**Written exercise:** Return, exactly as written, every line from the first line of the data below through the line that contains "import numpy as np".

**Supplied information:**
- - - - -
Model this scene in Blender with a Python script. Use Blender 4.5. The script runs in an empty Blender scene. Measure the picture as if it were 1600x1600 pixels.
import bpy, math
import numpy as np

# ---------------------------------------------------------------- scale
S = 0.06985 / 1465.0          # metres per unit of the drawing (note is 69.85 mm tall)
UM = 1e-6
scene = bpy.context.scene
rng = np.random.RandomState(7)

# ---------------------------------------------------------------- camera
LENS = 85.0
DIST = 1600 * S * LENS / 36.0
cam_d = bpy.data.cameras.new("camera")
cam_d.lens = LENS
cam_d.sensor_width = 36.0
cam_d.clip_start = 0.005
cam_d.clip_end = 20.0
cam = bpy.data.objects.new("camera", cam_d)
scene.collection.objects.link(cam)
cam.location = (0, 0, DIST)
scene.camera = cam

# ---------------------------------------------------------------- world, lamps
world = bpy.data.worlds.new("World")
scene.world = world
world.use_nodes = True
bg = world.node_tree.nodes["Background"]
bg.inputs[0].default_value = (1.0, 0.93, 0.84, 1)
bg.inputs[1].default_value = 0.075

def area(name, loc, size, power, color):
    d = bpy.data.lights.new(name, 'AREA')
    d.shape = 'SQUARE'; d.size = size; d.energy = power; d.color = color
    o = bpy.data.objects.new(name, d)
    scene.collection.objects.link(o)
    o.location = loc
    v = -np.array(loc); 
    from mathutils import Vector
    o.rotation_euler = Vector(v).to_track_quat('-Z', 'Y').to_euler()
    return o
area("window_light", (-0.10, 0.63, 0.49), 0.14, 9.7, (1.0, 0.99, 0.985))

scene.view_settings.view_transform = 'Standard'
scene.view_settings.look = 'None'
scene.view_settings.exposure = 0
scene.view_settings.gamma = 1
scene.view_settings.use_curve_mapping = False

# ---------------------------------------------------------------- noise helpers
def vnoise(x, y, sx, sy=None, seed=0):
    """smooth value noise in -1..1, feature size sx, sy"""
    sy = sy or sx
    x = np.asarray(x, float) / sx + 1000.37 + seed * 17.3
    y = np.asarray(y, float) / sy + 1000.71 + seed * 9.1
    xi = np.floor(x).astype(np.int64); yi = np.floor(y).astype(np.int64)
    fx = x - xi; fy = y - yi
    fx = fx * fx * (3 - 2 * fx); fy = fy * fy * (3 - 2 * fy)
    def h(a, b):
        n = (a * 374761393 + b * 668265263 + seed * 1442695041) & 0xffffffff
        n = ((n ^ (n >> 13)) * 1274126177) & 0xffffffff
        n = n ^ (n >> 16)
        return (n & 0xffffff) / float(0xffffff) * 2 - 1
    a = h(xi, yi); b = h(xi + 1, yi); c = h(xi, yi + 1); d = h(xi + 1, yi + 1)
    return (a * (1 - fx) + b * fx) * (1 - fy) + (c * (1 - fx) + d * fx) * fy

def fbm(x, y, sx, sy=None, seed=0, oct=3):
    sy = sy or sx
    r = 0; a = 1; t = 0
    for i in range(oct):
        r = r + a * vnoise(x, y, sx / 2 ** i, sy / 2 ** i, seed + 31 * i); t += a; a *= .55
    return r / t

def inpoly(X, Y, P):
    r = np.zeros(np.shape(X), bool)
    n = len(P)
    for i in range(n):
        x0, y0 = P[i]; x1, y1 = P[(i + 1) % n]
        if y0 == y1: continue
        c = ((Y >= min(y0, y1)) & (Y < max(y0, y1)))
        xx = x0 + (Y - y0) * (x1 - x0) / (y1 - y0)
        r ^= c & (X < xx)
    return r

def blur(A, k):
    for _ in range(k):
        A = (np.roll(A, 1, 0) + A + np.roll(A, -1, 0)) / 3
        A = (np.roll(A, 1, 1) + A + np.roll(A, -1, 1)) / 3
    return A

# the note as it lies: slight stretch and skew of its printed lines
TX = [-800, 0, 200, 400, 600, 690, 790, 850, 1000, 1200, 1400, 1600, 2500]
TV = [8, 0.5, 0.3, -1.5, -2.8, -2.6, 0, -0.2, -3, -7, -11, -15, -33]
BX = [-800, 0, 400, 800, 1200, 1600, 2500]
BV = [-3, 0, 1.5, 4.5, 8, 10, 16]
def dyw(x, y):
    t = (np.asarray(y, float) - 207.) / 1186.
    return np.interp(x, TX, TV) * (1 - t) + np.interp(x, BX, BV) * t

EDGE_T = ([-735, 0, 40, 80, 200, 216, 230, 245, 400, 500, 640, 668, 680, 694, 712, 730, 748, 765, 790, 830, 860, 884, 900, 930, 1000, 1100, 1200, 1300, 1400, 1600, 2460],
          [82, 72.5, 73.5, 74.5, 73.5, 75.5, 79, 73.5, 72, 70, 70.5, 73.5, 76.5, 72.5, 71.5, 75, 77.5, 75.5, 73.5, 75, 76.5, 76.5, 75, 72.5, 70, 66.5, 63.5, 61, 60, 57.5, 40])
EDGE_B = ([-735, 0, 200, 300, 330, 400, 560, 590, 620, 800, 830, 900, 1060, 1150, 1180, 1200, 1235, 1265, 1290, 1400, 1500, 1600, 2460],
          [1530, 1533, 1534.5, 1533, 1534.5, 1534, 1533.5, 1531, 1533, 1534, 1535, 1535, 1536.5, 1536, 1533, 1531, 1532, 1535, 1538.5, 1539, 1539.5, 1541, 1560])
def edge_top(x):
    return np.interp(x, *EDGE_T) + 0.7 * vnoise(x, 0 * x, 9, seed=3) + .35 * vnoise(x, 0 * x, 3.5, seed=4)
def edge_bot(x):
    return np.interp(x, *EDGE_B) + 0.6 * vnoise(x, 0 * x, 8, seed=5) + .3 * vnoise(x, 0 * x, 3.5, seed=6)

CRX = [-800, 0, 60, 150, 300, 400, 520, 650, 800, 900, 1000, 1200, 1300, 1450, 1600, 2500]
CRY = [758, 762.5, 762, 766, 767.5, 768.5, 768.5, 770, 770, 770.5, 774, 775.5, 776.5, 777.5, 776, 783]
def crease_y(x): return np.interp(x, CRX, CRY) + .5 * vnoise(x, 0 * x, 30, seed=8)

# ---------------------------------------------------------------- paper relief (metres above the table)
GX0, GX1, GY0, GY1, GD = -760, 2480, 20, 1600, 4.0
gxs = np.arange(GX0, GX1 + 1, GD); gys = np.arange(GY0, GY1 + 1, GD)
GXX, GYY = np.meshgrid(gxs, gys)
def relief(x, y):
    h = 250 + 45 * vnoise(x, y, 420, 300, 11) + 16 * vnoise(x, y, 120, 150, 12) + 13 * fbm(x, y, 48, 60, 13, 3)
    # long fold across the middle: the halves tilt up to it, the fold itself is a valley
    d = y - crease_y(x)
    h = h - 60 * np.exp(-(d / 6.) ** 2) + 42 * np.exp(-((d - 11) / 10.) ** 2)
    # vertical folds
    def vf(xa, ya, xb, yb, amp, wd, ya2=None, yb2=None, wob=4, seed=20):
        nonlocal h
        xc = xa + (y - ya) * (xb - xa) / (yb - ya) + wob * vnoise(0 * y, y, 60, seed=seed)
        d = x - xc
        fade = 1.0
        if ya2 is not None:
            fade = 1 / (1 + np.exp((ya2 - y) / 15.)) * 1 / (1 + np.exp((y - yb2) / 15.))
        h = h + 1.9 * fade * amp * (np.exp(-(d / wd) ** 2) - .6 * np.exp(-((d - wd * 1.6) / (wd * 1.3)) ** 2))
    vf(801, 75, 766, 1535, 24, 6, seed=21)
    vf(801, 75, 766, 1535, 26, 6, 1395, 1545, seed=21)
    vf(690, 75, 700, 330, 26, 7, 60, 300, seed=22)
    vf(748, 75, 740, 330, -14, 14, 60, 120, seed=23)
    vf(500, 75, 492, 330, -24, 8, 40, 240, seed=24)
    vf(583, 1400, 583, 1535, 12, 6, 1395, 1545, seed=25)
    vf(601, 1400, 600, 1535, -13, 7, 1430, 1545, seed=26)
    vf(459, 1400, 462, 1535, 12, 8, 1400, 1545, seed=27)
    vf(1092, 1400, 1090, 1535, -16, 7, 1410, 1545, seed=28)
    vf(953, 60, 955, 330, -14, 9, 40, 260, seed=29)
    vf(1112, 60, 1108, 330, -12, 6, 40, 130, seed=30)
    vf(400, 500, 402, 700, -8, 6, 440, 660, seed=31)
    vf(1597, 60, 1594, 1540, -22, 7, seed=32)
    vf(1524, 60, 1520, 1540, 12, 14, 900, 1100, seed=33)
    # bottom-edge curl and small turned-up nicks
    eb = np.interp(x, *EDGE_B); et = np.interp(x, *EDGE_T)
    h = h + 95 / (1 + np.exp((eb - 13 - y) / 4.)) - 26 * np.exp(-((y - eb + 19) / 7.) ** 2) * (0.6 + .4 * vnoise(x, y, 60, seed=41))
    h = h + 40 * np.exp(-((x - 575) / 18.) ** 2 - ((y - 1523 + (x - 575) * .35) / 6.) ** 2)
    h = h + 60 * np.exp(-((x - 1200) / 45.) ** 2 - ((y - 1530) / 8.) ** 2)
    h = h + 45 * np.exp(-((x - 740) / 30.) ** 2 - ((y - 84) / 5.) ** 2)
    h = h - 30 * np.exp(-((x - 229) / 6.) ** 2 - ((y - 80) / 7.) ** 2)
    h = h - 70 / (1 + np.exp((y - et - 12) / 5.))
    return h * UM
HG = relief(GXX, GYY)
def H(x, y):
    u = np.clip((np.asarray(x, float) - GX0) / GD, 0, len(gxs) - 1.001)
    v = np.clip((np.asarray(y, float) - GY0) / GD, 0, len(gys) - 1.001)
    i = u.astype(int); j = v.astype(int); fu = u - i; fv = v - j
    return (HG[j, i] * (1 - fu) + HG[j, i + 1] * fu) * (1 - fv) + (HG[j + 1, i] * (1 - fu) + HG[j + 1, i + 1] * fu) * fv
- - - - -
**Output of the task:**
Model this scene in Blender with a Python script. Use Blender 4.5. The script runs in an empty Blender scene. Measure the picture as if it were 1600x1600 pixels.
import bpy, math
import numpy as np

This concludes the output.